Brazil has a long history of ethanol production. In 1973, after the world went through its first big oil convulsion, Brazil’s military dictatorship decreed that the country would begin seeking alternatives to petroleum. The government implemented a program called Proálcool to subsidize the production of sugarcane ethanol, and by the mid-1980s nearly 95 percent of new vehicles sold in Brazil ran on pure ethanol only.

But then, in 1989, ethanol disappeared from filling stations. Sugar prices had soared on the international market, and Brazilian mills shifted production from ethanol to sugar. As a result of that shortage and as gasoline prices stabilized, sales of ethanol cars plunged to less than 1 percent in the early 1990s. After less than a decade, the Proálcool program was nearly defunct.

Ethanol, however, didn’t disappear from Brazil. Although hardly any new ethanol cars were sold, the existing fleet was out there, and it needed fuel. In fact, after the ethanol crisis passed, the fuel returned to the market. And to stretch it out, Brazil began blending it with gasoline.

The blending was fixed at 20 to 25 percent ethanol. But if a car could run with that mixture, why not with other proportions? Why not make a car with that flexibility? That was the question that the Brazilian units of Marelli and its German rival, Robert Bosch, began asking.

Research on such flexible-fuel vehicles dates back to the late 1980s. In the United States and Europe, the studies were based on a physical sensor capable of measuring the level of methanol, and later ethanol, blended with gasoline. Using that sensor, Bosch engineers in Brazil developed a prototype flex vehicle that ran on any blend of gasoline and ethanol available there (ethanol in Brazil contains a fraction of water). The problem was that the sensor alone cost US $100, and when Bosch showed the car to General Motors, Volkswagen, and Fiat, none committed to it.

Meanwhile, at Marelli, engineers were striving for a technology that would work for the most affordable cars in the Brazilian market, and so they needed a solution that didn’t depend on the expensive, unique sensor. The breakthrough came when the engineers figured out they could reliably and accurately calculate the ethanol content of the fuel using software and existing sensors in the car.

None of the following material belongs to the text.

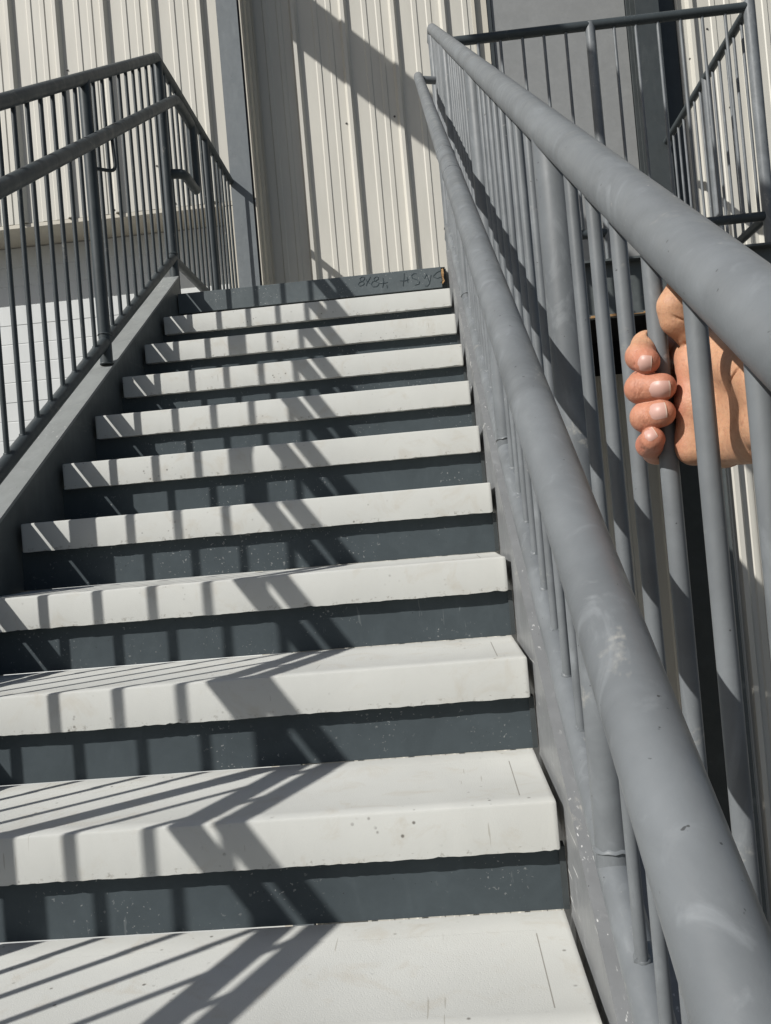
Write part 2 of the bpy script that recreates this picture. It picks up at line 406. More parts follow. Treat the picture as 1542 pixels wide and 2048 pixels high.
# columns
def column(x0, x1, y0, depth, m, label):
    o = empty('steel_column', label, 'column')
    bm = bmesh.new(); box(bm, x0, x1, y0, y0+.010, -4.248, 6); link('front_flange', bm, m, o)
    bm = bmesh.new(); box(bm, (x0+x1)/2-.004, (x0+x1)/2+.004, y0+.0102, y0+depth-.0102, -4.248, 6); link('web', bm, m, o)
    bm = bmesh.new(); box(bm, x0, x1, y0+depth-.010, y0+depth, -4.248, 6); link('rear_flange', bm, m, o)
    return o
column(-.038, .096, 1.515, .050, M['column'], 'light grey painted steel column where the left railing meets the wall')
column(2.612, 2.757, 1.63, .13, M['dark_steel'], 'dark grey steel column at the right edge of the grey door')
# dark doorway below the landing
dw = empty('doorway', 'dark open doorway in the wall below the landing, right of the gripping hand', 'doorway')
bm = bmesh.new(); box(bm, 2.62, 2.96, YW+.9, YW+.92, -4.25, -.03); box(bm, 2.605, 2.619, YW+.032, YW+.92, -4.25, -.03); box(bm, 2.961, 2.975, YW+.032, YW+.92, -4.25, -.03); box(bm, 2.6, 2.98, YW+.0, YW+.92, -.028, -.021)
link('reveal', bm, M['black'], dw)
bm = bmesh.new(); box(bm, 2.615, 2.655, YW-.036, YW+.03, -4.25, -.031); box(bm, 2.925, 2.965, YW-.036, YW+.03, -4.25, -.031); link('door_frame', bm, M['dark_steel'], dw)
# ribbed enclosure panel closing the space under the right end of the landing
en = empty('enclosure_panel', 'narrow cream ribbed panel under the right end of the landing, right of the hand', 'panel')
cladding('ribbed_sheet', 2.425, 3.3, -4.25, -.27, .262, 2.50, .12, M['clad'], en)
bm = bmesh.new(); box(bm, 2.372, 2.424, .216, .300, -4.25, -.268); bevel(bm, .002, 1); link('corner_post', bm, M['stringer_left'], en)

# overhead beam outside the frame whose shadow crosses the wall
bmz = empty('overhead_beam', 'grey steel beam running out from the wall high above the stair', 'beam')
BX, BZ = -.62, 3.185
bm = bmesh.new(); box(bm, BX-.065, BX+.065, -3.6, 1.53, BZ+.285, BZ+.30); box(bm, BX-.065, BX+.065, -3.6, 1.53, BZ, BZ+.015); link('flange', bm, M['column'], bmz)
bm = bmesh.new(); box(bm, BX-.006, BX+.006, -3.6, 1.53, BZ+.0152, BZ+.2848); link('web', bm, M['column'], bmz)

# ------------------------------------------------------------------ staircase
st = empty('staircase', 'steel staircase with white cast treads and dark grey risers, climbing to the landing', 'staircase')
NT_ = 23
OV = 0.024                       # nosing overhang
def tread_mesh(seed):
    rnd = random.Random(seed); bm = bmesh.new(); nx = 150
    prof = [(0.0, -TH), (0.0, -TH+.012), (0.0, -.0045), (.0014, -.0012), (.0048, 0.0), (.031, 0.0), (.034, -.0008), (.2445, -.0008), (.2475, 0.0), (G+OV-.002, 0.0), (G+OV-.002, -TH+.01), (G-.04, -TH+.01), (.02, -TH)]
    prev = None; jl = 0
    for i in range(nx+1):
        x = W*i/nx; ring = []
        jl = 0.6*jl + rnd.uniform(-.0007, .0007); chip = -rnd.uniform(0, .0022) if rnd.random() < .06 else 0
        topc = rnd.uniform(-.0004, .0004)
        for j, (y, z) in enumerate(prof):
            if j == 0: z = z + jl - chip; 
            if j == 0: y = y + abs(jl)*.8
            if j == 12: z = z + jl*.5
            if j in (2, 3): z += topc
            xe = x
            if (i == 0 or i == nx) and 2 <= j <= 9: pass
            ring.append(bm.verts.new((xe, y, z)))
        if prev:
            for j in range(len(prof)):
                bm.faces.new((prev[j], ring[j], ring[(j+1) % len(prof)], prev[(j+1) % len(prof)]))
        else: first = ring
        prev = ring
    bm.faces.new(first); bm.faces.new(prev[::-1])
    bmesh.ops.recalc_face_normals(bm, faces=bm.faces[:])
    # soften the two ends
    es = [e for e in bm.edges if len(e.link_faces) == 2 and all(abs(v.co.x-(0 if v.co.x < .5 else W)) < 1e-6 for v in e.verts) and e.calc_face_angle(0) > 1]
    bmesh.ops.bevel(bm, geom=es, offset=.004, segments=2, affect='EDGES', profile=.5)
    return bm
tm = []
for s in range(4):
    o = link('tread', tread_mesh(s+3), M['tread'], None, 25); tm.append(o.data)
    if s: bpy.data.objects.remove(o)
    else: t0 = o
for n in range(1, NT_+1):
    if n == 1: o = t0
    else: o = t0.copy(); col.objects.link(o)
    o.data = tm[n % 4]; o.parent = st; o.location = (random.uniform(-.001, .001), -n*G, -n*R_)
def riser_mesh():
    bm = bmesh.new()
    vs = [[bm.verts.new((-.0145+(W+.0145)*i/60, random.uniform(-.0004, .0004), z)) for i in range(61)] for z in (0, (R_-TH)*.5, R_-TH+.004)]
    for a in range(2):
        for i in range(60): bm.faces.new((vs[a][i], vs[a][i+1], vs[a+1][i+1], vs[a+1][i]))
    r = bmesh.ops.extrude_face_region(bm, geom=bm.faces[:])
    for v in r['geom']:
        if isinstance(v, bmesh.types.BMVert): v.co.y = .005
    bmesh.ops.recalc_face_normals(bm, faces=bm.faces[:])
    return bm
r0 = link('riser', riser_mesh(), M['riser'], st, 40)
for n in range(1, NT_+1):
    if n == 1: o = r0
    else: o = r0.copy(); col.objects.link(o); o.parent = st
    o.location = (0, -n*G+OV, -(n+1)*R_+.001)
    # right-hand end of each riser is bare primer
b0 = None
for n in range(1, NT_+1):
    if b0 is None:
        bm = bmesh.new(); box(bm, W-.002, W+.0075, OV-.004, OV+.02, -R_+.002, -TH-.002); b0 = link('riser_end_angle', bm, M['dark_steel'], st); o = b0
    else: o = b0.copy(); col.objects.link(o); o.parent = st
    o.location = (0, -n*G, -n*R_)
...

The key component in this approach is an oxygen probe that sits at the engine’s exhaust manifold. Its function is to sense the amount of residual oxygen after combustion, a measurement that helps the ECU fine-tune the air-fuel mixture. If it detects, say, too much oxygen in the exhaust, the ECU increases the fuel going into the cylinders. It then checks the oxygen level again, repeating the process every few milliseconds until the mixture is precisely adjusted to the stoichiometric ratio.